Pictured above are Jenny's dogs, Lulu and Django. (Photo courtesy of Jenny Thompson)

One of many scarifies Thompson and members of her team made was giving up a salary or benefits for the growth and success of SafetyPIN. Though, what makes her different from a younger founder is her level of experience. In her pervious job, she led and worked with hundreds of people, but she also ended professional relationships.

“I think that’s probably one of the harder things for younger founders, is not having experience firing or building a team, really knowing when it’s time to bring someone onboard [and] when it’s time to let somebody go,” she emphasized. “That’s been an incredibly valuable experience.”
“I’ve always had this philosophy when people don’t have to hunt for their food; they waste a lot more of it.”

Trying to find the right team to build a business with is harder than it looks and Thompson says she’s still learning as she moves along. “Just in the past year I’ve had two people in the COO role that both had to leave...and one was my co-founder, she related. “I’d say that we test drove each other but, we didn’t crash-test each other.” As a Founder and CEO, she has set rules and expectations for her COO, that makes the right leader. “In neither case did these people deceive me, but I think especially when you’re in a startup mode there’s a part of you that’s just grateful that somebody will come work for you especially if it’s at a discount or your not giving benefits or they’re working for no salary,” she explained. She encourages older and younger women that are looking to create their own business to set that mindset aside and realize what you’re building “is something amazing” and the team you build “get to be a part of it.”

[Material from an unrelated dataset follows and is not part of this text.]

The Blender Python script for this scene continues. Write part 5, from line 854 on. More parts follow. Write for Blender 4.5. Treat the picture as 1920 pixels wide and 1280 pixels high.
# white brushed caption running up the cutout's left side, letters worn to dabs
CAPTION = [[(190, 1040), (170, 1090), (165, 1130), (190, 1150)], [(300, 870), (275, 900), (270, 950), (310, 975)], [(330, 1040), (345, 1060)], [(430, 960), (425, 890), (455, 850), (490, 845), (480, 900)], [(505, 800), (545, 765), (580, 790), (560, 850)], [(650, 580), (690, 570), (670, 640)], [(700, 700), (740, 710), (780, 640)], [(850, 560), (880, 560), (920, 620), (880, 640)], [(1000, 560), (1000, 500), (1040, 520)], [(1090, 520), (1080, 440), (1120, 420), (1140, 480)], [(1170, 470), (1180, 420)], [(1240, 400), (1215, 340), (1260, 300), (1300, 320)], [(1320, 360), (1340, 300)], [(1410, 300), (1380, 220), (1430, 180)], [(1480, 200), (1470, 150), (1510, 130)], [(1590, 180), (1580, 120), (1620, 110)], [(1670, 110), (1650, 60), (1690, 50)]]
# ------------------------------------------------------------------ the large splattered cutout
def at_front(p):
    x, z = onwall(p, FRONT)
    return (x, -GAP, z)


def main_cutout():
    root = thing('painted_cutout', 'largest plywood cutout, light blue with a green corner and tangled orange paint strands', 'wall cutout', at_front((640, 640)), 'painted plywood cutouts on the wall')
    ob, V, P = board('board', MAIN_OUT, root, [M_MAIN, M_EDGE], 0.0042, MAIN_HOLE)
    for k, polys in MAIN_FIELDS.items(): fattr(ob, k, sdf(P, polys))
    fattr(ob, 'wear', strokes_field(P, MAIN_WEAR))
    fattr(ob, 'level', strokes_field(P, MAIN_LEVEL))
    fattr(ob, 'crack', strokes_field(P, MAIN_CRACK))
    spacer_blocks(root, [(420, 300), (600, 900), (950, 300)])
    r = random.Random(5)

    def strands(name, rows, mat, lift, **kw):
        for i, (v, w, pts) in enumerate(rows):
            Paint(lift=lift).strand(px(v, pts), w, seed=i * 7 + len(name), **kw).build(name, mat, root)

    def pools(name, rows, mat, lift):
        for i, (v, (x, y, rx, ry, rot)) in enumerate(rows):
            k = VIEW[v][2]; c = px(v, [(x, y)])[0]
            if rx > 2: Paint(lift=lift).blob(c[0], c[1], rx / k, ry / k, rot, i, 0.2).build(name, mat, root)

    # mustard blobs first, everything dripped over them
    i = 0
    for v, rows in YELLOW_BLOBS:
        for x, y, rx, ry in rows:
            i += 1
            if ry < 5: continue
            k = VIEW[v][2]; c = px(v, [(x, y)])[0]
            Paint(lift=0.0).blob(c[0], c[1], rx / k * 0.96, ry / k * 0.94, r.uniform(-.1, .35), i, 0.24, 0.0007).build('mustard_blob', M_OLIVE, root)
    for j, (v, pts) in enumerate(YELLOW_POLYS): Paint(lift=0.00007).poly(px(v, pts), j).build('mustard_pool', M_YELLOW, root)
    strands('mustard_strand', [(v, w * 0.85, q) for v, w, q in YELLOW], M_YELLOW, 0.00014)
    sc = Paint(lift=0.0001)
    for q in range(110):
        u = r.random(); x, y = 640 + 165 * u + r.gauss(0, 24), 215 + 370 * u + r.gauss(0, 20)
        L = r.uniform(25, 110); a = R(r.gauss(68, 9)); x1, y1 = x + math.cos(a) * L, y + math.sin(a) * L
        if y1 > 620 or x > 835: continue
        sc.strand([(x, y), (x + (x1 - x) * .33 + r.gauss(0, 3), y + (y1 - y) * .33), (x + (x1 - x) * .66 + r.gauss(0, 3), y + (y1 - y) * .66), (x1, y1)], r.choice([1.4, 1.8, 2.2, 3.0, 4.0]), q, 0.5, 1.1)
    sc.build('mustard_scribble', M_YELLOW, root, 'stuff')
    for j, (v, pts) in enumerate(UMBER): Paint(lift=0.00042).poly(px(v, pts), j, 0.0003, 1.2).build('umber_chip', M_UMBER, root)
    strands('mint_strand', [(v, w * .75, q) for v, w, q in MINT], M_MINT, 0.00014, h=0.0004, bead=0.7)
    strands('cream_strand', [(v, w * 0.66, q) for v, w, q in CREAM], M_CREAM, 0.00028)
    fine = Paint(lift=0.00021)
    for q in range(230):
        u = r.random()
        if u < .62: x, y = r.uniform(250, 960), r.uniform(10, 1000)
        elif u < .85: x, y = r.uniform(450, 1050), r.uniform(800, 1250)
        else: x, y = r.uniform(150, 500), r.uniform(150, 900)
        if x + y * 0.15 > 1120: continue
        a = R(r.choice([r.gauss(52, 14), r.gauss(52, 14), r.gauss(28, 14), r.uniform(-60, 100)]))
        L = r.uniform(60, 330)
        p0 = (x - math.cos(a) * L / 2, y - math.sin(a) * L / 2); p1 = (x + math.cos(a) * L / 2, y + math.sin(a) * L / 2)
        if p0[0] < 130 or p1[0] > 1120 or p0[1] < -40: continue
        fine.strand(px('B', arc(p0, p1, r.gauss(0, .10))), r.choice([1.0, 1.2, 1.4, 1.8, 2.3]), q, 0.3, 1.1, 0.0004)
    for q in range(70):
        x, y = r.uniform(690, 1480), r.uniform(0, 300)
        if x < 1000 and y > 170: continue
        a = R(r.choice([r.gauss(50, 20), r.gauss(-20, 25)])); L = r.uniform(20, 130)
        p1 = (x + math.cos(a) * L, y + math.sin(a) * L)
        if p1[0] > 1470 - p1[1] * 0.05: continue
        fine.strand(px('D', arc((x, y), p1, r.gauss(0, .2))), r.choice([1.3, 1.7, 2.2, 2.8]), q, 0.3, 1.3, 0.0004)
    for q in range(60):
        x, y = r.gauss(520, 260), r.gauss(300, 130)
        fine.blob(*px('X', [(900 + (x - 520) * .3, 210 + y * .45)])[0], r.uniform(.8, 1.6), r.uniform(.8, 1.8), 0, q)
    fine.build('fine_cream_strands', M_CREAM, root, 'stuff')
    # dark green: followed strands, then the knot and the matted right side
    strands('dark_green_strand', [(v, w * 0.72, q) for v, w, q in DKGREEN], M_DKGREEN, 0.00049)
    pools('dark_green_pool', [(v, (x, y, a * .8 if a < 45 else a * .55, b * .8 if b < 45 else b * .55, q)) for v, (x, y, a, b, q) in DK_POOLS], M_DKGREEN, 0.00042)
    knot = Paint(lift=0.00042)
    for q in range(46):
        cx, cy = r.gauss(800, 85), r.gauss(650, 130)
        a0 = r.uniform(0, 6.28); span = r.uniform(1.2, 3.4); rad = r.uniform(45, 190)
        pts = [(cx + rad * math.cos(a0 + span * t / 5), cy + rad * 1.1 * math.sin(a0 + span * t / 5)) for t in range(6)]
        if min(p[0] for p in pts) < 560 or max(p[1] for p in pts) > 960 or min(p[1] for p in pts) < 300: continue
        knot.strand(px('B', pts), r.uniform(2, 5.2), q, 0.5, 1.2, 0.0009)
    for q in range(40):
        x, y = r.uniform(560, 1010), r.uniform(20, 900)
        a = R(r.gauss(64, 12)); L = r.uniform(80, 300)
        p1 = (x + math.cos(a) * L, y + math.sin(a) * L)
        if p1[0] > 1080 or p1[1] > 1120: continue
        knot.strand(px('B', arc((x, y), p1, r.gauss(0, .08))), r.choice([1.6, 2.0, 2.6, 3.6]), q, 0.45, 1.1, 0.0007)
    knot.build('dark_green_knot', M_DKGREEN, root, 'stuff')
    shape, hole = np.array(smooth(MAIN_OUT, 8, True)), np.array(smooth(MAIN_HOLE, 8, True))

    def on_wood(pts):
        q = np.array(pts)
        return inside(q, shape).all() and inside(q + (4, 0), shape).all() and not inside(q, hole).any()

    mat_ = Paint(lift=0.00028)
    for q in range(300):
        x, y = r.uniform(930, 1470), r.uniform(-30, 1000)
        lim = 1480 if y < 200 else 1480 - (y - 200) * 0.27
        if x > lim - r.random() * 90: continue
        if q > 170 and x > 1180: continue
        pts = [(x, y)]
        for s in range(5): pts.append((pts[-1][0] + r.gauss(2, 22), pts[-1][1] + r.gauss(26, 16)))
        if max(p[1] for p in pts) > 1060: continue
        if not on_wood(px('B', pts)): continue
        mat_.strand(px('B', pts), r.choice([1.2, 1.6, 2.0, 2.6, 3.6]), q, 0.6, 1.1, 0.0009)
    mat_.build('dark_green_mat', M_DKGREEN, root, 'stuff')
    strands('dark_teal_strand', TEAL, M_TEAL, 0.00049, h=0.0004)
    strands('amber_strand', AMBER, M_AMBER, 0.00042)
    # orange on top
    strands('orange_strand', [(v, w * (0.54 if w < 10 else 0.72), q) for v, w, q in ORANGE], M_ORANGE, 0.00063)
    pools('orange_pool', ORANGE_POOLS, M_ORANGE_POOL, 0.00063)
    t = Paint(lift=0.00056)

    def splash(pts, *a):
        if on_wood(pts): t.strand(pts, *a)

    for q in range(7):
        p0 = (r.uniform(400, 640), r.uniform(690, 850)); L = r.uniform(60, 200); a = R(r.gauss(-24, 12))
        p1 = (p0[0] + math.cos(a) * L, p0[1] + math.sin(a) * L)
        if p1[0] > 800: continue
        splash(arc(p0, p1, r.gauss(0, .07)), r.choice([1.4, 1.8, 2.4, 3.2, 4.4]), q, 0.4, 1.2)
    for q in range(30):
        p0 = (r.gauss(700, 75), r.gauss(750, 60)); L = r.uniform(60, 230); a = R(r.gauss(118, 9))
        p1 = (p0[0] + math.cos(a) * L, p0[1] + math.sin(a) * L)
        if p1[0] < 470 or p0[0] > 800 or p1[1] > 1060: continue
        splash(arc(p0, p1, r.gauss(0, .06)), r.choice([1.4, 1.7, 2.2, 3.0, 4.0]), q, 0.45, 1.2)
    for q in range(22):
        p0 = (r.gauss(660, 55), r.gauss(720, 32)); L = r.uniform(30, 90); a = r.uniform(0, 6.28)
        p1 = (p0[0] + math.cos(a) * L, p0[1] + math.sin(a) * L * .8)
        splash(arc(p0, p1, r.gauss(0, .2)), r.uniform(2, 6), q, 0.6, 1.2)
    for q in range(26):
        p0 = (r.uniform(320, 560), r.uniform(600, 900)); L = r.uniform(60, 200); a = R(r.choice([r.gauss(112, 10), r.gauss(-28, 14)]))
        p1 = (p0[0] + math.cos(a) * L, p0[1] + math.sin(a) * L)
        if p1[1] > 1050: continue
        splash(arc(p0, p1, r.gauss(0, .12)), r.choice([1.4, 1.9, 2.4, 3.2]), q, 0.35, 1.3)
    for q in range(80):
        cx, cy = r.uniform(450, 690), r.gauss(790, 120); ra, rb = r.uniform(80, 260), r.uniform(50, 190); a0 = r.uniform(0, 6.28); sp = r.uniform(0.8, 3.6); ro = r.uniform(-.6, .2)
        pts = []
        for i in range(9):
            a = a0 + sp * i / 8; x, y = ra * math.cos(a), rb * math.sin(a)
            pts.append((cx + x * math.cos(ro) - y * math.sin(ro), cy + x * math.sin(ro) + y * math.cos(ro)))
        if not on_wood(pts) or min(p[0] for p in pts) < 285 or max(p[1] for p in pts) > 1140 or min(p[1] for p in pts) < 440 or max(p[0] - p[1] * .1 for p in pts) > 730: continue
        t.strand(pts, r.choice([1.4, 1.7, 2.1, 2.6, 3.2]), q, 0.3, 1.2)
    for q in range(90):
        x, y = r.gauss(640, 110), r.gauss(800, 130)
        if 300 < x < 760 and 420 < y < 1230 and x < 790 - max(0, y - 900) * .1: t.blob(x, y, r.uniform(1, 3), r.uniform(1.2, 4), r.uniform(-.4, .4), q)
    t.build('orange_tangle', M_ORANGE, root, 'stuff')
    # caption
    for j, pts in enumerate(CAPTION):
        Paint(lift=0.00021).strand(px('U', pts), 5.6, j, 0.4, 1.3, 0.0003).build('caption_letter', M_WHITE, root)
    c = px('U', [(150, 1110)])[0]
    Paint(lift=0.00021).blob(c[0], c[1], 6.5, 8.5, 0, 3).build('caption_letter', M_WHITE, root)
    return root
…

Another failure that determined the success of SafetyPIN is not having an aggressive “go to market” strategy ready when the company was launched. Thompson had another wake-up call when she realized consumers weren’t waiting for their product. “My advice to anybody in this situation would be, be realistic when you launch,” she said. “Don’t let yourself get discouraged, but let yourself take the feedback and make the right decisions. Raise as much money as you can, raise early so you have the cash when you need it.”

SafetyPIN is designed to help individuals and families from hiring contractors or paid services to dating apps. “SafetyPIN Technologies work with the former head of White House security…head of forensic psychology, [and a] federal investigator who does background checks for Homeland Security and the Department of Justice,” she shared. “[The federal investigator] has said [SafetyPIN] has the most comprehensive background check, other than a security clearance level check.” Thompson wants everyone to know behind every SafetyPIN are their stamps of approval.

Like a unicorn, Thompson is rare. She not only proved she could be a founder at 50 but also be able to work in a different field like tech and developed a successful virtual trust badge. In a generation where we use the Internet for everything – keep SafetyPIN in mind to make safe decisions on and offline.